Kawasaki Ki-108 Experimental High Altitude fighter, codenamed Randy.  (IJAAF Photo)

* Photos 1-3.  Kugisho P1Y1-C Ginga, IJAAF.  (IJAAF Photos)

* Photos 1 & 2.  Kugisho P1Y1-C Ginga in USAAF markings.  Three Kugisho (Yokosuka) P1Y1 were shipped to the USA in 1945, USAAF FE-170 and FE-1701 were scrapped at Newark.  Kugisho P1Y1 (Serial No. 8923), FE-1702 is stored with the NASM.  (USAAF Photo) 

* Photos 1-8.  Kyushu J7W1 Shinden, found at the factory where it was built in Japan in 1945.  One J7W1 Shinden was shipped to the USA, USAAF FE-326.  This aircraft is preserved in the Smithsonian Institution.  (USAAF Photos)

* Photos 1 & 2.  Kyushu Q1W1 patrol bomber, codenamed Lorna. IJAAF.  (SDA&SM Photos)

* Photos 1-7.  Kyushu Q1W1 patrol bomber, codenamed Lorna. IJAAF.  (IJAAF Photos)

* Photos 1-4.  Kyushu Q1W1 patrol bomber, codenamed Lorna in USAAF markings.  Four Kyushu Q1W1 were shipped to the USA for flight testing in 1945.  Kyushu Q1W1, USAAF FE-4800 was scrapped at Park Ridge ca. 1950, FE-4805 was scrapped at Middletown, FE-4810 and FE-4811 were scrapped at Newark.  (USAAF Photos)

* Photo.  Kokusai Ki-86A (Allied code name "Cypress") in 1945. This plane was a German Bücker Bü 131 Jungmann which was licence-produced in Japan.  Approximately 1037 Ki-86s were built for the Imperial Japanese Air Force and 339 Kyushu K9W1 for the Imperial Japanese Navy.  (USN Photo)

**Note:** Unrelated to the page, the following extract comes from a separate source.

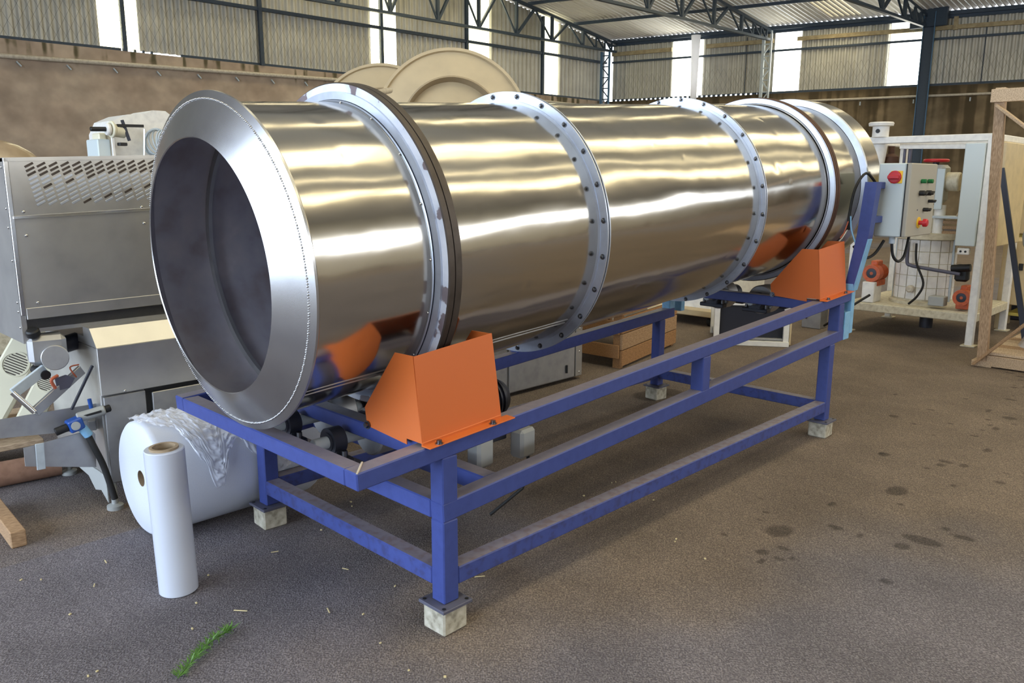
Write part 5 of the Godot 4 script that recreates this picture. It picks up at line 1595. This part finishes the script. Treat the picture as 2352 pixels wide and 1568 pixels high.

Kyushu K9W1 Navy Type 2 Primary Trainer Momiji, codenamed “Cypress” built for the Imperial Japanese Navy.  One was collected by the RAF and flown at the ATAIU-SEA airfield at Tebrau, Malaya in 1945.  It was scrapped after accidental fire damage.

 

* Photos 1-4.  Kawanishi H8K2 Type 2 flying boat.  (IJNAF Photos)

* Photo.  Kawanishi H8K2 Type 2 flying boat (Serial No. 426) in Washington State post war.  Four H8K2 aircraft survived until the end of the war.  One of these, an H8K2 (Serial No. 426), was captured by U.S. forces at the end of the war and was evaluated before being eventually returned to Japan in 1979.  It was on display at Tokyo's Museum of Maritime Science until 2004, when it was moved to Kanoya Air Base in Kagoshima.  (USN Photo)

* Photos 1-3.  Kawanishi H8K2 Type 2 flying boat (Serial No. 426) on display at Kanoya Air Base in Kagoshima.  (Max Smith Photo 1, Miya.m Photos 2 & 3)

The submerged remains of an H8K can be found off the west coast of Saipan, where it is a popular scuba diving attraction.  Another wrecked H8K lies in Chuuk Lagoon, Chuuk, in Micronesia.  This aircraft is located off the south-western end of Dublon Island.